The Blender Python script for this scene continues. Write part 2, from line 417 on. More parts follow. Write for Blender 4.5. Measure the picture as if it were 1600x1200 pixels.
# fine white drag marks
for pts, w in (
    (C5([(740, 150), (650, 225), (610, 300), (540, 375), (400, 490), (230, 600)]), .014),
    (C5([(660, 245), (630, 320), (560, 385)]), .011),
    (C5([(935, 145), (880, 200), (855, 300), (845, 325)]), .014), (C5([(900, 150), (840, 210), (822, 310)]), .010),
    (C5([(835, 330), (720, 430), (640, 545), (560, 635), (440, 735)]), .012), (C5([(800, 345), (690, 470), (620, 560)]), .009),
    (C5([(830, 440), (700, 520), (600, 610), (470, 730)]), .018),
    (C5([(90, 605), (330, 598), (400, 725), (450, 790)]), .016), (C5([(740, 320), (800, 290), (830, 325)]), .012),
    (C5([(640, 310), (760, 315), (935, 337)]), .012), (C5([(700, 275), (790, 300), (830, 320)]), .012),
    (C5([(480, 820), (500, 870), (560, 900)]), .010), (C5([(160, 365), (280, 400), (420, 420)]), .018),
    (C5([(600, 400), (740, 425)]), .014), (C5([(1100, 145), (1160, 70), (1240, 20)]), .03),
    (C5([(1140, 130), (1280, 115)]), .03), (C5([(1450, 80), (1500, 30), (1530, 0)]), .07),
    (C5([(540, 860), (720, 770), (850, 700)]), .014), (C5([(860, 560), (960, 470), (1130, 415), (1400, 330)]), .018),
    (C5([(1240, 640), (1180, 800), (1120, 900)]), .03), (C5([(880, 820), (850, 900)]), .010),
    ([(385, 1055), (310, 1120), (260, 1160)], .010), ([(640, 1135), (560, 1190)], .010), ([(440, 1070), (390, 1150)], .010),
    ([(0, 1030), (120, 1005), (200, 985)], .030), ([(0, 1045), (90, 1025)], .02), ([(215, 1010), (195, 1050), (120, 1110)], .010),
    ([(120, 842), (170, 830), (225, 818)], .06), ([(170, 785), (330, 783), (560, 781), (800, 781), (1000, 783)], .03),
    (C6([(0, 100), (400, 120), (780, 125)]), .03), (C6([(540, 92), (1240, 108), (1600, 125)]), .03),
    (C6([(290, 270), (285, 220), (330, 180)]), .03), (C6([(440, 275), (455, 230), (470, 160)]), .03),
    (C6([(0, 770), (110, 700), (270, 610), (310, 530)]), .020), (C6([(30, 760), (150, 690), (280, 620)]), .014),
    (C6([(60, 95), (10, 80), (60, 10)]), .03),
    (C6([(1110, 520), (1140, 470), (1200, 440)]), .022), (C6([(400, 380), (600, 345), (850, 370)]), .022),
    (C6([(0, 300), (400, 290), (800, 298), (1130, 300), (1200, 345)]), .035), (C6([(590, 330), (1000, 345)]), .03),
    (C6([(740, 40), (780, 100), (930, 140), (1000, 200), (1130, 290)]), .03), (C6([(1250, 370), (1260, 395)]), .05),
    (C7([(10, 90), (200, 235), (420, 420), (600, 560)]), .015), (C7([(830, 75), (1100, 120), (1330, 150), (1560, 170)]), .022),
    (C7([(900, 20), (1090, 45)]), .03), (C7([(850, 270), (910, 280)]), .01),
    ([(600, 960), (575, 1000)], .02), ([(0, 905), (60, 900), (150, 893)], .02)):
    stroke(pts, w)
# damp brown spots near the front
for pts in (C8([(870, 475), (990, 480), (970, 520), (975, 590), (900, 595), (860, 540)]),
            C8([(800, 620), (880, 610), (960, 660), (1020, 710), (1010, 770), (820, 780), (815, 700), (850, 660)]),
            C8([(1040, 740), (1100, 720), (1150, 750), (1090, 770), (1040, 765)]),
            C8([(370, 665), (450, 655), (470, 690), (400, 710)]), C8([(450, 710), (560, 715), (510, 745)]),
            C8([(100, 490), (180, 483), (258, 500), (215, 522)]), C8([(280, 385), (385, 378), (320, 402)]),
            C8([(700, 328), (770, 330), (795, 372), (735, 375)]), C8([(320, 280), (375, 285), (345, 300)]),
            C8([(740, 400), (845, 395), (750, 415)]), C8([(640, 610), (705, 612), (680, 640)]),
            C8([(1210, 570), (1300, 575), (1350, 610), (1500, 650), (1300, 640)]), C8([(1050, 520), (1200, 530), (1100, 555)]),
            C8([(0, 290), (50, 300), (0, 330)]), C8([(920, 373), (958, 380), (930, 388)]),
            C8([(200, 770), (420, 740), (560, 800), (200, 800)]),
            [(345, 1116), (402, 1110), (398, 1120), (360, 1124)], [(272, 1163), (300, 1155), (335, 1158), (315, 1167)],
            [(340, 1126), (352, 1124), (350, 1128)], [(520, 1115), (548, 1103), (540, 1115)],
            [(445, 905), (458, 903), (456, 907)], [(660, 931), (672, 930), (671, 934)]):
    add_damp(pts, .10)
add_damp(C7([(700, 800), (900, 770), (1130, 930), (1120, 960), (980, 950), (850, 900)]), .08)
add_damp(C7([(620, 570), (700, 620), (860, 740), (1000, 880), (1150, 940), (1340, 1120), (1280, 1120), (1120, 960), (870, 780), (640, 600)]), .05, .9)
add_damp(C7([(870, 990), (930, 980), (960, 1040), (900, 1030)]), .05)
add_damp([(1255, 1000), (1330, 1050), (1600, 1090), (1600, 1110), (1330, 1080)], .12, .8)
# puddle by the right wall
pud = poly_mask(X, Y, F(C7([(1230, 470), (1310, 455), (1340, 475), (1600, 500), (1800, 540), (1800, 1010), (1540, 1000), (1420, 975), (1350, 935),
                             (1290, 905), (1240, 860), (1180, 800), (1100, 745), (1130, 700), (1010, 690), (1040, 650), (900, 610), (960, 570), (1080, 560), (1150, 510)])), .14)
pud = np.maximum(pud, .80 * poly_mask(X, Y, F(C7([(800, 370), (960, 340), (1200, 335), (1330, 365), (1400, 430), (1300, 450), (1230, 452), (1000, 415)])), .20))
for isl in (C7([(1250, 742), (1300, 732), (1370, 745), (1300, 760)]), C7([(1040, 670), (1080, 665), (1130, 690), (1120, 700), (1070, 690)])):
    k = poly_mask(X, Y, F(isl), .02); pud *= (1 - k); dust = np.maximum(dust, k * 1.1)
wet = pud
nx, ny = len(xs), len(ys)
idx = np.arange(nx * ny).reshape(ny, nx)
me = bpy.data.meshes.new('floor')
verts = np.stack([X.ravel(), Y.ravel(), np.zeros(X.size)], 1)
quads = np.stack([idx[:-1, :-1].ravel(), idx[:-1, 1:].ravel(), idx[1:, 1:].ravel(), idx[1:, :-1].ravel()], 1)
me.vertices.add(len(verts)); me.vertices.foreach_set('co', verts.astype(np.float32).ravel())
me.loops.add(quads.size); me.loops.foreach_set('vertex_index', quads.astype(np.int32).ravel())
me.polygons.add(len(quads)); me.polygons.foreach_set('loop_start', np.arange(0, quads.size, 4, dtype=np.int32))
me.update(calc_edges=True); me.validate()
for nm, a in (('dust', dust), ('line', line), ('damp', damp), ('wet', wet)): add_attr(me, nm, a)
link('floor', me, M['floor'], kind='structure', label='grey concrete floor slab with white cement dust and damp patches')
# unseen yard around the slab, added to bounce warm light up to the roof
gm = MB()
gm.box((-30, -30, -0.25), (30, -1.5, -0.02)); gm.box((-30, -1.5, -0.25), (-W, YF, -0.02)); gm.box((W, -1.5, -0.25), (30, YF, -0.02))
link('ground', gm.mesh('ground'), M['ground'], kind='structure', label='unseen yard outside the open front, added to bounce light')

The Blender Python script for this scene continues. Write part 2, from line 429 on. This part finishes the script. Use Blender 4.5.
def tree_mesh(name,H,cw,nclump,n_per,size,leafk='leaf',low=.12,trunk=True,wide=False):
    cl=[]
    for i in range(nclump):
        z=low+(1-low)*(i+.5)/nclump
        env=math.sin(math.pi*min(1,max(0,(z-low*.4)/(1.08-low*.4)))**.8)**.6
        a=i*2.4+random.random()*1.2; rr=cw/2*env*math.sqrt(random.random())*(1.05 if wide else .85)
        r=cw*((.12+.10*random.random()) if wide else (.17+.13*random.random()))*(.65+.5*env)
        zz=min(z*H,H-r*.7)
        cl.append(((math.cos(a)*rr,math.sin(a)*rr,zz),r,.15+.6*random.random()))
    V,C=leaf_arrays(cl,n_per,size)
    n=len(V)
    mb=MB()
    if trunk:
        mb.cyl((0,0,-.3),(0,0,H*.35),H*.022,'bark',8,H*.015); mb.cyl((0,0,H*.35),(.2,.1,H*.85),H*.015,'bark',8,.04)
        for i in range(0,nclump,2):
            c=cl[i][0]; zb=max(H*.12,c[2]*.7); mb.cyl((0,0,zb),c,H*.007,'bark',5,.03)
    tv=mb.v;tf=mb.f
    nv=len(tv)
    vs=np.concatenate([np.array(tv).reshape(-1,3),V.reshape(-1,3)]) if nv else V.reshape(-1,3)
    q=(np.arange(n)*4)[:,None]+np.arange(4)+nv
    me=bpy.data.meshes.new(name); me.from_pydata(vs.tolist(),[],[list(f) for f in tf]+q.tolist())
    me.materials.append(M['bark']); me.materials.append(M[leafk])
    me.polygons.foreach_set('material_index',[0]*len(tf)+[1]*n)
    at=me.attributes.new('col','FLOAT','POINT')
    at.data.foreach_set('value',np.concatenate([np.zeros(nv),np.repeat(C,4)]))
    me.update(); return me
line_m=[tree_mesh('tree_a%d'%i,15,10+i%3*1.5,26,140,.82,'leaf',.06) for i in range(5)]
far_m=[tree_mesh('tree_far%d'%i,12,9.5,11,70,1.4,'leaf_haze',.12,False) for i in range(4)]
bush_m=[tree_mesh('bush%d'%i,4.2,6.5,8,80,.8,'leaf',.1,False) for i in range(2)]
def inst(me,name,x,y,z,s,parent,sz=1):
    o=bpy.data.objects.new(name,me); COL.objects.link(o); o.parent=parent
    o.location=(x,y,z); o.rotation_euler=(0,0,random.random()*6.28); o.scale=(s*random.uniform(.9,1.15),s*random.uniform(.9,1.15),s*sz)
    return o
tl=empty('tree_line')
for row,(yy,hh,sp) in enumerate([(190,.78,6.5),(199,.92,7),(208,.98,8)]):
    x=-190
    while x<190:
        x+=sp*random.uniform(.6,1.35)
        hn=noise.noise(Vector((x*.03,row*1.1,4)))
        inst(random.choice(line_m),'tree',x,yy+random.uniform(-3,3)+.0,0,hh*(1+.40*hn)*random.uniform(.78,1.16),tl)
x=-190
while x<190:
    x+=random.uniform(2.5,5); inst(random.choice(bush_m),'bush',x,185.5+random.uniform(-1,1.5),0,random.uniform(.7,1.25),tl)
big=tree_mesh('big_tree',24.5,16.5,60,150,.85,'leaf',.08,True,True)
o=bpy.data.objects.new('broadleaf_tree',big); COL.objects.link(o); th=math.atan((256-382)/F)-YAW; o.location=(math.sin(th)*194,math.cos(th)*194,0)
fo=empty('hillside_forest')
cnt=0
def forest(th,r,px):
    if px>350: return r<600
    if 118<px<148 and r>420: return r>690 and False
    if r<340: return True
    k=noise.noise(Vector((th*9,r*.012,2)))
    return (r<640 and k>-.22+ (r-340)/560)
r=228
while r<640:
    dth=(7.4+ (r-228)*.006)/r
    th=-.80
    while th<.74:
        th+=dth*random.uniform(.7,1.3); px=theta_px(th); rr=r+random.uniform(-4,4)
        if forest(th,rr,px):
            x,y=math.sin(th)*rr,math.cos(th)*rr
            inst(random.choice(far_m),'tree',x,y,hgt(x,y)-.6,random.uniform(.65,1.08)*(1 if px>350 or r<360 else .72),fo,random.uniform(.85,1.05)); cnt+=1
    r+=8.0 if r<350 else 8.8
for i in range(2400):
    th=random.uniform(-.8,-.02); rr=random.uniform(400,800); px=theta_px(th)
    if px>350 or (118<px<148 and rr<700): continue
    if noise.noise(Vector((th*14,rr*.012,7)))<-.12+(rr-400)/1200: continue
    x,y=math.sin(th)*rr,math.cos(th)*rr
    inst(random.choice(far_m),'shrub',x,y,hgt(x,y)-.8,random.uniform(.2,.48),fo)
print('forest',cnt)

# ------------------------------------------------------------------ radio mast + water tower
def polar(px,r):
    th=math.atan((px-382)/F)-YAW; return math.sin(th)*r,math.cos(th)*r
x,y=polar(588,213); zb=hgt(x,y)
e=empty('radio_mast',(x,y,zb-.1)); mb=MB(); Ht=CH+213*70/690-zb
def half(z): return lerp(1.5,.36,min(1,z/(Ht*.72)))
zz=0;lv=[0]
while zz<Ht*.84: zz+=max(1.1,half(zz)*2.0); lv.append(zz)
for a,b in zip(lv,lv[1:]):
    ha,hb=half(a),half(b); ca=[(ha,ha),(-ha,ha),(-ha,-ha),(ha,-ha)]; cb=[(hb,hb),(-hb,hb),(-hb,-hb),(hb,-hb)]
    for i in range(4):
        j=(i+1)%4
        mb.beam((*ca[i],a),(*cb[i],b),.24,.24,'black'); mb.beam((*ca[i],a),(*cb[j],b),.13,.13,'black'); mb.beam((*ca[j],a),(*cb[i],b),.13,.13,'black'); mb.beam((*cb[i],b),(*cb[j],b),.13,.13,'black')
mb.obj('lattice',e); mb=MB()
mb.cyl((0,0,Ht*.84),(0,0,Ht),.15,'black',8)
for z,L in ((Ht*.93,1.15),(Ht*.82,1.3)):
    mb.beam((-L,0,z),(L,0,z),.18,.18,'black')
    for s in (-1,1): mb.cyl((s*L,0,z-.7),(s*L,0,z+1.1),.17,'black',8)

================

Short problem: Give again the run of lines that opens at the line with "i in range(5)]" and closes at the line with "i in range(4)]", exactly, and only that run.

Completed task:
line_m=[tree_mesh('tree_a%d'%i,15,10+i%3*1.5,26,140,.82,'leaf',.06) for i in range(5)]
far_m=[tree_mesh('tree_far%d'%i,12,9.5,11,70,1.4,'leaf_haze',.12,False) for i in range(4)]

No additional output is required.